Votre hantise, c'est les déficits. C'est parfaitement dans votre rôle. Mais vous êtes dans le même piège : vous êtes enfermés dans une pensée qui maintient l'économie algérienne comme une chose à part, autonome, sans lien avec ce qui se passe dans le monde. Quand le gouvernement parle ciment, automobile, acier, pomme de terre, il parle d'une île qui s'appellerait l'Algérie, qui assurerait son autosuffisance pour ces produits, et comblerait le reste par l'excédent d'hydrocarbures. C'est une absurdité. C'est une Corée du Nord améliorée, celle dont rêvait Belaïd Abdessalam. Mais ce n'est pas un projet économique.

Vitalité

Les économies modernes sont des champs complexes, si imbriquées entre elles qu'un défaut dans une batterie d'un Samsung S7 provoque une hausse du dollar et une baisse du prix du baril. C'est dans cette complexité qu'il faut s'investir : mettre en place les conditions nécessaires pour que les opérateurs algériens puissent s'intégrer dans ces économies transversales et se faire une place.
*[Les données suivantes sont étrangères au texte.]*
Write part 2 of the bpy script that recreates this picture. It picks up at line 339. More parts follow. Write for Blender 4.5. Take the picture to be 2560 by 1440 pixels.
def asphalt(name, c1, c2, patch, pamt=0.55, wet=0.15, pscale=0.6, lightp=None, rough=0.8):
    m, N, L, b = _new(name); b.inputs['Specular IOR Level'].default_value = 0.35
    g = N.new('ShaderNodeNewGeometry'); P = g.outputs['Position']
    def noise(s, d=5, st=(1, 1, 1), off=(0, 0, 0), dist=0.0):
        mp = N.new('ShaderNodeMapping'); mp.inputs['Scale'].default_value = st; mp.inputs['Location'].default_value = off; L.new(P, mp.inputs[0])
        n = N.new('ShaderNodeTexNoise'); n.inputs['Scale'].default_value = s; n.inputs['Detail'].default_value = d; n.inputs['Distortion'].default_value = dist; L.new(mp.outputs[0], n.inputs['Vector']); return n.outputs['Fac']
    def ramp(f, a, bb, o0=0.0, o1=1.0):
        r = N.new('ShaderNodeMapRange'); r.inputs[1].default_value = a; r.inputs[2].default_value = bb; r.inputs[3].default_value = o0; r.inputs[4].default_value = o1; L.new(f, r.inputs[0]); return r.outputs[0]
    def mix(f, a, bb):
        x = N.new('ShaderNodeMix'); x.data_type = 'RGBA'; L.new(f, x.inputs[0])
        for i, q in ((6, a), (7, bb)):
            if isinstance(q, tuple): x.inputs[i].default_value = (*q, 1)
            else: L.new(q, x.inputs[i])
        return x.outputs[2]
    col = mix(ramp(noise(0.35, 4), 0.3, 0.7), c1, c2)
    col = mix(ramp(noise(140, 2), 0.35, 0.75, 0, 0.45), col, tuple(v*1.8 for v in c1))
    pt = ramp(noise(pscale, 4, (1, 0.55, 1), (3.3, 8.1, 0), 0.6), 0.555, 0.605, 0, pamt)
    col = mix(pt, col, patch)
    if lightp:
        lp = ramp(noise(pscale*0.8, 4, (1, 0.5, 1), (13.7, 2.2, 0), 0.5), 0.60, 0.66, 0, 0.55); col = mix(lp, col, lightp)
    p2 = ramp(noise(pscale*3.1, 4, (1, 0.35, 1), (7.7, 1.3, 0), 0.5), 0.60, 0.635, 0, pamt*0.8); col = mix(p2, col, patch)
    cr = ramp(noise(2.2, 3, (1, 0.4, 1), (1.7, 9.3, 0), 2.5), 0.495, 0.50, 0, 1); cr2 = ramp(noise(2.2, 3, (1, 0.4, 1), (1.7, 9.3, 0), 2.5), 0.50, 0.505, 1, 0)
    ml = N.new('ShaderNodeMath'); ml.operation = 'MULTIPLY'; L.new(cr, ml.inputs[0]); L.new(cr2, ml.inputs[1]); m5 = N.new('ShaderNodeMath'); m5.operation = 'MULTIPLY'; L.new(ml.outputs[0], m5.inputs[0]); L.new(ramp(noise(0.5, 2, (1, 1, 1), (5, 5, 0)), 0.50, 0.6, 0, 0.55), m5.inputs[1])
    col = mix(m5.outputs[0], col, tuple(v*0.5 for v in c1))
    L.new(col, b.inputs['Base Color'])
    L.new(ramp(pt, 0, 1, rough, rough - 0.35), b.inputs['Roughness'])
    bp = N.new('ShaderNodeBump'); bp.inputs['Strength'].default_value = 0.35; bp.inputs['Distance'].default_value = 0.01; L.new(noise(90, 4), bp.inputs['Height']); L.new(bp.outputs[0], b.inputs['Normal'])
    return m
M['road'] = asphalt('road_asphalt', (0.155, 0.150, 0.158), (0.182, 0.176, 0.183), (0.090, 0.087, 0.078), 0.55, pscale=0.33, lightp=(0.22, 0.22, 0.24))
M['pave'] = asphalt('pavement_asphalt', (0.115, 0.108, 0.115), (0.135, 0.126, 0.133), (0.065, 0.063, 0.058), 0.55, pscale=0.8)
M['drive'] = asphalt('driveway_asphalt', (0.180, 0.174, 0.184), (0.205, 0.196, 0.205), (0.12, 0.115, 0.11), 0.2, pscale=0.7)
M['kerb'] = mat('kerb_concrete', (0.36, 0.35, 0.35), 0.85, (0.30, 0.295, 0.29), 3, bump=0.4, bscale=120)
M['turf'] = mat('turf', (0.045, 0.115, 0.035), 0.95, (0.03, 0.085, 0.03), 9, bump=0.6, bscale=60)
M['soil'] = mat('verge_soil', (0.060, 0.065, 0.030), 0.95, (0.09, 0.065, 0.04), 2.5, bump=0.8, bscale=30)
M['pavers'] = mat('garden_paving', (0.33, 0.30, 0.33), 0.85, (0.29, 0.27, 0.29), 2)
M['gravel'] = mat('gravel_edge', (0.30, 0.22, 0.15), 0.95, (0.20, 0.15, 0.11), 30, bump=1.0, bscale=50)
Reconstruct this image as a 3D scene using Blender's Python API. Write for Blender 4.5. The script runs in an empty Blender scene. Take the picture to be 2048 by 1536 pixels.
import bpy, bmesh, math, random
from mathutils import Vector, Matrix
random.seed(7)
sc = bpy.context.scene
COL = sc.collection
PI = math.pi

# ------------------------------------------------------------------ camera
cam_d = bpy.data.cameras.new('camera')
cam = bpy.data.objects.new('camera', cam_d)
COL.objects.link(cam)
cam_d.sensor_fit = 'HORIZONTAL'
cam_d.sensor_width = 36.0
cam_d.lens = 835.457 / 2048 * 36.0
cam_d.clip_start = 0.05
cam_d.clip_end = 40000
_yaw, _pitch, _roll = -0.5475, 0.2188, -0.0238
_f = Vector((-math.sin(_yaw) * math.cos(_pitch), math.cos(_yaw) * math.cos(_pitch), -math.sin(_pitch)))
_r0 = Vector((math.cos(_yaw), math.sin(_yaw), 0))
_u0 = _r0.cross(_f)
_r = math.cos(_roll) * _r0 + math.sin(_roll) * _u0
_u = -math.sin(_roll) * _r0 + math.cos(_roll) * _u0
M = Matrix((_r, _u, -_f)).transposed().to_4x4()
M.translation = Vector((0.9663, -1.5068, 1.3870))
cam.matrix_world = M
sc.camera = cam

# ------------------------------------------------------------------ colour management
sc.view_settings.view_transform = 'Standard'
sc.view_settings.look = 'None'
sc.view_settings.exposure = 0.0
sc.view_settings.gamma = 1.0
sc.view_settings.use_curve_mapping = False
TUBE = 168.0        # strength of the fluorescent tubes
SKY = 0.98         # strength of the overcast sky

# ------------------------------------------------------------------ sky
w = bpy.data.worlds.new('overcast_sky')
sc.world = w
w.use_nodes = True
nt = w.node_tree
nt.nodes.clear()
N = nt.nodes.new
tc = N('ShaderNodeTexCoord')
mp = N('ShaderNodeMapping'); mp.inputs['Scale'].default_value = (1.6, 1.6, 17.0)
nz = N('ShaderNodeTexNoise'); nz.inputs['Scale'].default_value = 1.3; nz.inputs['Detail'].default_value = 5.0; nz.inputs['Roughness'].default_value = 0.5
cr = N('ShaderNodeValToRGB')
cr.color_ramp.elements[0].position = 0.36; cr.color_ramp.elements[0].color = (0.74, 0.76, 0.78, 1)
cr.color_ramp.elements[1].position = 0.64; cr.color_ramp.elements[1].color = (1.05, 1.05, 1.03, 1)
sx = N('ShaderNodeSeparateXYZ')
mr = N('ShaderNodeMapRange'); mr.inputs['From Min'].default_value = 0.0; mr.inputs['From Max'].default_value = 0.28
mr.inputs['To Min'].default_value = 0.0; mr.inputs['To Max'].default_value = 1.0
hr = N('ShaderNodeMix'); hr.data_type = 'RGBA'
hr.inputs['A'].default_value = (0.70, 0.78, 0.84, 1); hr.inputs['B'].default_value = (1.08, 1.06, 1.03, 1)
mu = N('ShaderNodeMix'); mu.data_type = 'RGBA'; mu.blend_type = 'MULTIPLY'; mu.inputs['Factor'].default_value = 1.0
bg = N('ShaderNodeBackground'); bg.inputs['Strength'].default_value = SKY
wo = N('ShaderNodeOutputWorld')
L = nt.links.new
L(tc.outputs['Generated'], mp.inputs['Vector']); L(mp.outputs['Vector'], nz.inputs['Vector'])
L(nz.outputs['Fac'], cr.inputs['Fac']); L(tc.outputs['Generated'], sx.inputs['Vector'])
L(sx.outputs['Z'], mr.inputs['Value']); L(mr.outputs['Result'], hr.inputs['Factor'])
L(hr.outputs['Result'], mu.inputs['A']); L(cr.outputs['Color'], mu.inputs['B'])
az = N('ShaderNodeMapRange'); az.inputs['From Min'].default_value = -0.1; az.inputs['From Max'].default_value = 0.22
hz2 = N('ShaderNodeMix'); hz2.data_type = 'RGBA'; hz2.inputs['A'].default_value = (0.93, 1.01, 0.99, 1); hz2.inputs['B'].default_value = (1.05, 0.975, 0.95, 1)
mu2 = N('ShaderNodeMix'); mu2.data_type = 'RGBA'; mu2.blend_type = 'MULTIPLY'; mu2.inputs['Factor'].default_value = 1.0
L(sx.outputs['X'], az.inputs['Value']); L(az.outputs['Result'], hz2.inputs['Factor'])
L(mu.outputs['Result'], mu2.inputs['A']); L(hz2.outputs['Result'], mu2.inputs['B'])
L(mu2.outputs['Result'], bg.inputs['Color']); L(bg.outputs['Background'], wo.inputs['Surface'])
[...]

Dans l'absolu, importer deux milliards de dollars de céréales n'est ni grave ni bon signe. C'est grave si les exportations hors hydrocarbures se situent au-dessous de deux milliards de dollars, comme c'est le cas aujourd'hui. Ce serait un bon signe si, à côté, le pays exportait 500 millions de dollars de smartphones, autant de contenu internet, et des quantités équivalentes d'oranges, de tomate, de composants industriels et de pièces électroniques ou automobiles.

En ce sens, l'objectif de l'économie algérienne n'est pas de ramener les importations à 35 milliards de dollars, comme le préconise M. Sellal, mais de porter les exportations à 150 milliards. Dans cette hypothèse, les importations pourront dépasser les 100 milliards de dollars, mais ce sera un signe de grande vitalité, pas un signe d'inquiétude.